Your task ▸
Collect from the data below each line with "name".

Raw data ▸
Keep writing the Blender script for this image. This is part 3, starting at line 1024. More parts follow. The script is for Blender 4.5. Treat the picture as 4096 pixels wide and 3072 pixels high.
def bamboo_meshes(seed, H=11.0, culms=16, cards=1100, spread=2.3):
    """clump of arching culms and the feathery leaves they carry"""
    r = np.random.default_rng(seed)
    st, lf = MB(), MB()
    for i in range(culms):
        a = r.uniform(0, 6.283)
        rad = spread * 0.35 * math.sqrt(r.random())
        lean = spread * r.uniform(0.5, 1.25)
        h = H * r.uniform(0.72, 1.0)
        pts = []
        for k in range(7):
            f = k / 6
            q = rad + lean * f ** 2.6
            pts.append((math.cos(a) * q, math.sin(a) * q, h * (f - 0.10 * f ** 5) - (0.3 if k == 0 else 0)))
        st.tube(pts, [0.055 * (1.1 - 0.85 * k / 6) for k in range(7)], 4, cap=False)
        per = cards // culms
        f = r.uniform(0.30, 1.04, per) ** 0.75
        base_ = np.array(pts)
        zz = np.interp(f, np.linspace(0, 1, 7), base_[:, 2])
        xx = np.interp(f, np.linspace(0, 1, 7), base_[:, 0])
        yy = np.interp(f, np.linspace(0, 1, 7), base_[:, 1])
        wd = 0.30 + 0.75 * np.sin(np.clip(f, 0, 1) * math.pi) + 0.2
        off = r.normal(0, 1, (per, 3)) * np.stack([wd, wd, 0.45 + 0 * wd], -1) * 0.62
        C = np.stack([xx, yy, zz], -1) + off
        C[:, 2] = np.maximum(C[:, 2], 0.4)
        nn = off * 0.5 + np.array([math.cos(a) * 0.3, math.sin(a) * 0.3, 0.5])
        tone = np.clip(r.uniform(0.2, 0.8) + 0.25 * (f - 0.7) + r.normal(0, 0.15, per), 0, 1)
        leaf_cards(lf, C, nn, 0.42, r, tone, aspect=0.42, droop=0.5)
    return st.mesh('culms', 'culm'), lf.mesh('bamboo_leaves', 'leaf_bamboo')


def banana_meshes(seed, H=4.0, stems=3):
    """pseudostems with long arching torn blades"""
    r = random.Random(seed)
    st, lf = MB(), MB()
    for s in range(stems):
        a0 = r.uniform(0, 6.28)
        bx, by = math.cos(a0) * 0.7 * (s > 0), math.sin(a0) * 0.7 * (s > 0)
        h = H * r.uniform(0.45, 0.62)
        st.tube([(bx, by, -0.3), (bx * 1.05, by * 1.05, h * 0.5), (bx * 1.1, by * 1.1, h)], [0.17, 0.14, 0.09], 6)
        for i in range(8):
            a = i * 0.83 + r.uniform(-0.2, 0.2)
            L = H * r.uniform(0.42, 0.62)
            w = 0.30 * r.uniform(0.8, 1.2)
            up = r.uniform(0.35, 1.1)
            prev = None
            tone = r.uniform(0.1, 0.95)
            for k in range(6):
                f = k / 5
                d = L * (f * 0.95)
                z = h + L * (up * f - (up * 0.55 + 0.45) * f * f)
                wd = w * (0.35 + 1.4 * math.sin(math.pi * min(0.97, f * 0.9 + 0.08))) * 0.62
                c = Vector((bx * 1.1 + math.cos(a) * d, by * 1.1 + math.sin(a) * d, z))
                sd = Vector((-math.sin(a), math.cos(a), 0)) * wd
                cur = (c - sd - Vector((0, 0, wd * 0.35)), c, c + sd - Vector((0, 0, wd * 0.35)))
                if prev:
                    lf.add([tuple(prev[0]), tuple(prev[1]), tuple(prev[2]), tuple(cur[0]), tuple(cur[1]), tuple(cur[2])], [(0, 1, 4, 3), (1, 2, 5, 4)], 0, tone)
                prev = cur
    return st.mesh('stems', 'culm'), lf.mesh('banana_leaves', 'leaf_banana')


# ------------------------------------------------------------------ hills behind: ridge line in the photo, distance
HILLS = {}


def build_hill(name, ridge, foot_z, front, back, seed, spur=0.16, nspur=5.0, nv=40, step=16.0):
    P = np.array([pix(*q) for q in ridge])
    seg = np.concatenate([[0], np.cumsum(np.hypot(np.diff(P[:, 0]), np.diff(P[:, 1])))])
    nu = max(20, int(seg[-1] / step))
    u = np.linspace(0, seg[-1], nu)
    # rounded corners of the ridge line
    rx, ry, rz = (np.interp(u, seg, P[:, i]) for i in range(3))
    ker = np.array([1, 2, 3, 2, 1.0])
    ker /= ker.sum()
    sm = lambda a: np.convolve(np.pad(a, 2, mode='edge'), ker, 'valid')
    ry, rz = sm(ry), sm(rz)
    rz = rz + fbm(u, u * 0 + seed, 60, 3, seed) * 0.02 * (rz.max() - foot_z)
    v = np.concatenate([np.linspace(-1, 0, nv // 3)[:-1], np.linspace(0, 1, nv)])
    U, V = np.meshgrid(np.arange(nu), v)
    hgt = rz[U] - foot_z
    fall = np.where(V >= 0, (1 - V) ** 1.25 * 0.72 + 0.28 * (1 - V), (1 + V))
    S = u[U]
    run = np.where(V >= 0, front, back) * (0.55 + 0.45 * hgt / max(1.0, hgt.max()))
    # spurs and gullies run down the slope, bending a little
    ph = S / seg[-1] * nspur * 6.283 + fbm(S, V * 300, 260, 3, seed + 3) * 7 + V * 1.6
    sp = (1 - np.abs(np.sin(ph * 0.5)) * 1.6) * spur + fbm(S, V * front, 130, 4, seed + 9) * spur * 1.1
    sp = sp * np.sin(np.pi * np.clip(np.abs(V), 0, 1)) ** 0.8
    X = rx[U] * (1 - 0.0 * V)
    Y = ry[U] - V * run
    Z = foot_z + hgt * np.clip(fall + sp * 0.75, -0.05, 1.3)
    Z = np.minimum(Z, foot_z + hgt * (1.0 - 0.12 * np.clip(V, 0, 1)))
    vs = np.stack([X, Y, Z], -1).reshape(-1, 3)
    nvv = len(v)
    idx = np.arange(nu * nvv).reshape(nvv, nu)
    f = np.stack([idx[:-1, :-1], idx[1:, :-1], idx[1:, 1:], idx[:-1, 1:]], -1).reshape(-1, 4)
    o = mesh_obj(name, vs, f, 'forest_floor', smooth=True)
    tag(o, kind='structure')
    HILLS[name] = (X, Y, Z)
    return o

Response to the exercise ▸
def build_hill(name, ridge, foot_z, front, back, seed, spur=0.16, nspur=5.0, nv=40, step=16.0):
    o = mesh_obj(name, vs, f, 'forest_floor', smooth=True)
    HILLS[name] = (X, Y, Z)